October 2023 Reading

 Quando tornerò- Marco Balzano  (2021) 
Story of Daniela, a Romanian mother, who leaves her family to work in Italy.  Her family is an unemployed husband and two adolescent children- Angelica and Manuel. Her husband then finds work as a long haul trucker to various countries and essentially leaves the kids in the care of the grandparents. The book is divided into sections. The first is written from the son’s point of view, until he has an accident and is unconscious. The second is written from the mom’s point of view, describing her leaving Romania and finding work in Italy, and then her return and waiting by her son’s bed where she recounts much of her story while he is in a coma. The third part is after the son wakes up and is told by the daughter. 

The story deals with the difficulties of leaving a family with the goal of finding work to support the family. It touches on the struggles of the one who leaves as well as those left behind. 

Italy in the Central Middle Ages: 1000-1300 – Oxford History 
As with the earlier book in this series, this is a collection of longer essays, each covering the time period of the book, but focused on particular areas: Cities and communes, Law and Monarchy in the South, Papal Italy, the Rise of the Signori, Trade and Navigation, Material Life, Rural Italy, the Family, Language and Culture, the Italian other: Greeks, Muslims, and Jews, and Sardinia and Italy. 

Pachinko- Min Jin Lee  (2017)
“People are rotten everywhere you go.

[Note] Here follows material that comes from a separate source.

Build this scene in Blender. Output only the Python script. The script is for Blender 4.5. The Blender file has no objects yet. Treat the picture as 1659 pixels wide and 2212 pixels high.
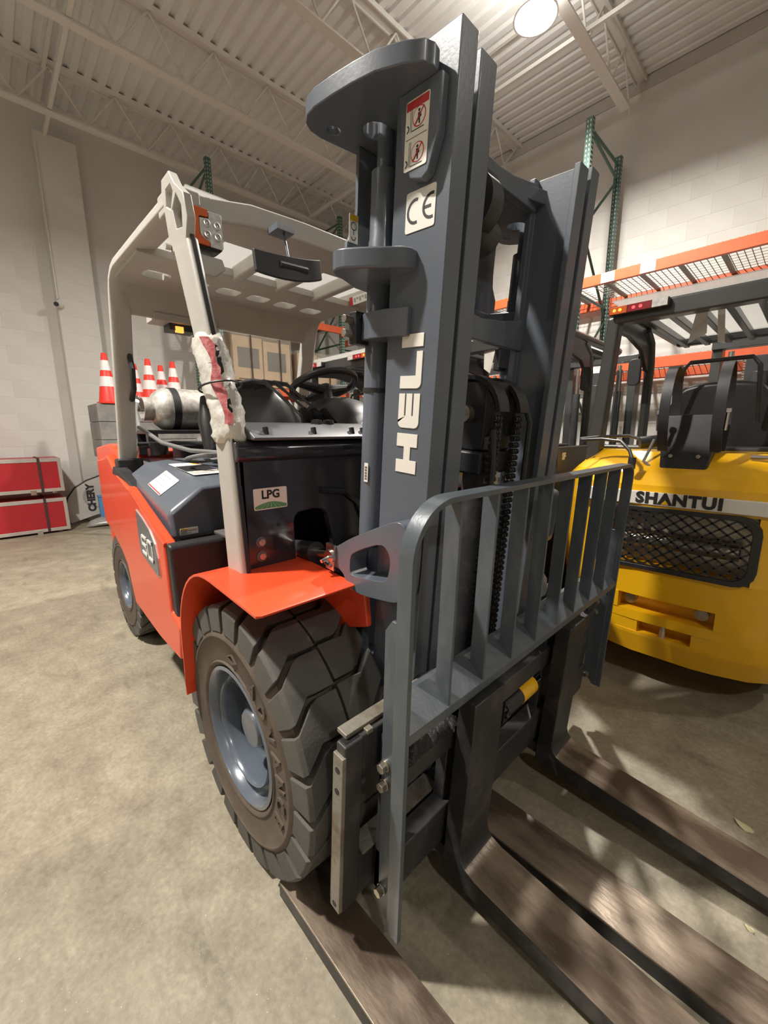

You want to see a very bad man? Make an ordinary man successful beyond his imagination. Let’s see how good he is when he can do whatever he wants.” 

This is a really compelling story of a Korean/Japanese family. Starting in 1910 to 1989, it narrates how a working class Korean family ends up immigrating to Japan in the colonial period, and the difficulties of being the foreigner in a new land, and the struggles of integration into the new culture. How much does the immigrant Korean family hold on to its old culture and how much does it attempt to become Japanese? How much does the process happen automatically? How do the people around the immigrants treat them and react to them? These are questions that run under the surface of the personal stories that are compelling in themselves. The stories cover 4 generations. 

Italy in the Age of the Renaissance: 1300-1550- Oxford History 
11 essays covering the state of the Italian peninsula from the years 1300 – 1550. Italy passed from the city-state republican era to city-states led by Signorie.  

Rebecca- Daphne du Maurier  (1938) 
I started reading this story and thought… this seems familiar… only to remember that I had seen the movie version with Armie Hammer and Lily James. I didn’t remember a ton of the movie, but as the plot was unfolding it started coming back to me. It’s a kind of psychological thriller on the face of it, but as I understand it, there was also an autobiographical undercurrent too as the author was wrestling with different aspects of her own personality. Good story though and I read it in 3 days. 

Early Modern Italy: 1550-1796- Oxford History 
This is the fourth in the seven-book series covering Italian history after the fall of the western Roman empire. The fifth covers 1796-1900, and the sixth covers 1900-1945, and the last covers from 1945 to 2000. I’ll read those at some point, but this will be the last of the series I read before heading to Rome at the end of November. 

This one covers the time from the Spanish invasion of Italy until Napoleon entered Italy. 

The book is 12 different essays written by various authors covering the institutional framework, the material life, ideologies and practices, and the challenge of the old regime. 

Risorgimento- Lucy Riall  (2009) 
This is a book covering not only the historical events that led to the unification of Italy, but how those events were viewed by Italian historians.